Circumnavigating anyplace anti-clockwise: the earth, a continent, or Vancouver Island is metaphorically provocative, and Jupiter’s summer orbit carried the little ship backwards to remote places moored firmly in past times.
On the wild coasts of Vancouver Island the crew often found themselves detached from familiar shores, and attached to an immensity where the ocean rolls across a vast fetch onto a thinly populated region rich with ancient homelands, historical sites, and uncommonly welcoming islanders.
Long journeys made to small settlements, sometimes dwindling, were ever rewarded by meeting hardy, happy and curious residents.
Lovely small passages through rocky indents, ended in comfortable anchorages secure from the unrelenting action of the western sea.

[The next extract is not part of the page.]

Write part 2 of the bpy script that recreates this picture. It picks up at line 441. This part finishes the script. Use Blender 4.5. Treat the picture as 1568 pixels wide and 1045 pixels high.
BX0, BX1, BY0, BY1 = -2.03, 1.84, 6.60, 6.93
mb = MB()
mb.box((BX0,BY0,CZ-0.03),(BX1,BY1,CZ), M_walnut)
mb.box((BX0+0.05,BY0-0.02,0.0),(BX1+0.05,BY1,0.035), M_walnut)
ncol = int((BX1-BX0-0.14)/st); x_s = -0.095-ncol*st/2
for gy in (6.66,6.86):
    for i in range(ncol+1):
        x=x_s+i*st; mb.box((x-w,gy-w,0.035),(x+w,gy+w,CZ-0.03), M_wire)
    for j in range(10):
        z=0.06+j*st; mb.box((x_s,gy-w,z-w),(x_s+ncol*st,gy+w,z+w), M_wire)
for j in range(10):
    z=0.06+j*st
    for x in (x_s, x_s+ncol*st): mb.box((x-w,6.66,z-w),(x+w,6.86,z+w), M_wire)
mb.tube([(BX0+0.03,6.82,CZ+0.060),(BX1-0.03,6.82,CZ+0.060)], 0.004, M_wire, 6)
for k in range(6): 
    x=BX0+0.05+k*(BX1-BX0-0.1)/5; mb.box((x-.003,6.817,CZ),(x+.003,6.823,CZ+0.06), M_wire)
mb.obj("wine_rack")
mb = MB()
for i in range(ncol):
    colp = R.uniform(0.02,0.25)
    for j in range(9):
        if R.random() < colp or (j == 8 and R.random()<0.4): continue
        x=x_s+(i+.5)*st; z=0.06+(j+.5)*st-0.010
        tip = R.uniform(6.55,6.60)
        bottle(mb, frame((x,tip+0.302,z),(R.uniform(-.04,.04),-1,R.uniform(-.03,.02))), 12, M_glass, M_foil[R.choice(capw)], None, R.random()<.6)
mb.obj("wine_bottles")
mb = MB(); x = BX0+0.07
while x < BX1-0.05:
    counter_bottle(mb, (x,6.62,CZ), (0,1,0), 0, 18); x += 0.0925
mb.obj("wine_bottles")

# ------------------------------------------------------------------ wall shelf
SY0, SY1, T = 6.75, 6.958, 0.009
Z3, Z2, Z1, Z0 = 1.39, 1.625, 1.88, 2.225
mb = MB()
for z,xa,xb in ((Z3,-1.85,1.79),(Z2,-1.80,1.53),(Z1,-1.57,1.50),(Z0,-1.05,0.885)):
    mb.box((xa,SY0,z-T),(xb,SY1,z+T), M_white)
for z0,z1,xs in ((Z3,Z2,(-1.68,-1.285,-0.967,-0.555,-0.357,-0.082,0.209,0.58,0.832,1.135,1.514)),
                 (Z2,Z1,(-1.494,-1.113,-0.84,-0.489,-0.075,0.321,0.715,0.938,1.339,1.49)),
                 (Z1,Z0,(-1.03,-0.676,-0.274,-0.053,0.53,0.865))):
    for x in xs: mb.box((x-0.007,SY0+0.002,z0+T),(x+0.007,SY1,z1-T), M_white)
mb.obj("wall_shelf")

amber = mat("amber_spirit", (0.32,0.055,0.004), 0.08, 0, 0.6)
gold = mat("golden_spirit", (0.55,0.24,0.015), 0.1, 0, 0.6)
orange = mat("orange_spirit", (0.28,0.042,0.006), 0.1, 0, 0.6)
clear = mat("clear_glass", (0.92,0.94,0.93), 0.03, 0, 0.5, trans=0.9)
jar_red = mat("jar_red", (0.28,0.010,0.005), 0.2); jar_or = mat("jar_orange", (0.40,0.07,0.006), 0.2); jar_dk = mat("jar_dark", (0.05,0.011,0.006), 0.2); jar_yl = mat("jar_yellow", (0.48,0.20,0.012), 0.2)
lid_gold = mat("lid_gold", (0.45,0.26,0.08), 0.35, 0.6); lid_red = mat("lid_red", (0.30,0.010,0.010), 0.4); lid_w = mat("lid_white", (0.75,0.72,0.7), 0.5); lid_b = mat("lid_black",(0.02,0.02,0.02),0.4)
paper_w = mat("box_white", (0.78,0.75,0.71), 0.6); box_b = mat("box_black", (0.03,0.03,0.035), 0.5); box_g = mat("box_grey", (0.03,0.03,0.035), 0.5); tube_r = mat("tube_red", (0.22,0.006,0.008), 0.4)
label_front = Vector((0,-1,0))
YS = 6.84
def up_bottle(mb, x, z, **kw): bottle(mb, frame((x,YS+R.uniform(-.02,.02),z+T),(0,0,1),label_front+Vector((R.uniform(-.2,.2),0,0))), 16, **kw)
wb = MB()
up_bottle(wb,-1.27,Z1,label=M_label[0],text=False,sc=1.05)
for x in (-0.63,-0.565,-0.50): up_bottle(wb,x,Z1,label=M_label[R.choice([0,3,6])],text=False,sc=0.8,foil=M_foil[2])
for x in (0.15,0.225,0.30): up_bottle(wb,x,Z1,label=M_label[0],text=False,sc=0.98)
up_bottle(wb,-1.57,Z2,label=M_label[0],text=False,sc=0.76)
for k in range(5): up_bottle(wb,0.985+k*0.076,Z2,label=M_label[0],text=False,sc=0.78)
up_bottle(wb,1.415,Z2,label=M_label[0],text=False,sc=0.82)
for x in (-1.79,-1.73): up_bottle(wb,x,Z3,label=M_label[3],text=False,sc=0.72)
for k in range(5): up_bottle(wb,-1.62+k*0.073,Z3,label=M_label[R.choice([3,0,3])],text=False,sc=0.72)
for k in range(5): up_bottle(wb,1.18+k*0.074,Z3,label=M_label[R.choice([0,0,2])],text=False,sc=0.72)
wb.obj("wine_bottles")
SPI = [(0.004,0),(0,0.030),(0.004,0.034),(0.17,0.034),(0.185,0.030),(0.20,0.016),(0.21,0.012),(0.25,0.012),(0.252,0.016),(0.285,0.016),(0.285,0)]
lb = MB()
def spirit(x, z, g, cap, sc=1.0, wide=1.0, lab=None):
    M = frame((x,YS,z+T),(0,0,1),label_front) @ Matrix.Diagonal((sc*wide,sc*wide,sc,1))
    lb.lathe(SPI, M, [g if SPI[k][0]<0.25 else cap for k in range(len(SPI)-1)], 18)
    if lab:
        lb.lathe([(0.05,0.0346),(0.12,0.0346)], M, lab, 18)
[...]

We had friends aboard, made friends ashore and found satisfaction and abundant contentment rewinding an island already unwound.
Exploration Vessels
Harbors & Anchorages
During our journey around the island we spent eighteen nights on anchor in quiet coves and protected inlets, and twenty-four moored in sheltered harbors. The weather at sea and ashore was unexpectedly excellent with generally light winds. Rain fell on only three occasions.
Failures and Fixes
Mechanical issues aboard were few and minor. They included a freezer refrigerant leak, broken cap on a watermaker filter, two minor engine oil seeps, an inoperative rear view camera, and a leaky backflow valve at a sump pump. Most problems were quickly resolved by Jupiter’s engineering department.
Companions of the Sea, Land and Sky
Ground Cover
Sidney to Sidney, Jupiter’s circumnavigation during 44 days in June and July covered 869.8 nautical miles.
Full House: Fourteen harvests of micro-greens were reaped and consumed during the circumnavigation.
“There is little habitation in those waters, beyond a logging camp or trading centre hidden in some sheltered bay. The Indians living among these islands have the same setting that they have had for hundreds of years, and cling to many of their old customs. It seems to give the region a peculiar atmosphere belonging to the Past. Already we could feel it crowding closer. And the further we penetrated into these waters the more we felt that we were living in a different age – had perhaps lived there before…perhaps dimly remembered it all.”
M. Wylie Blanchet, The Curve of Time, ca. 1930
What a beautiful voyage in so many ways. So glad to have been a part of it.
It would have been a little less beautiful without you both!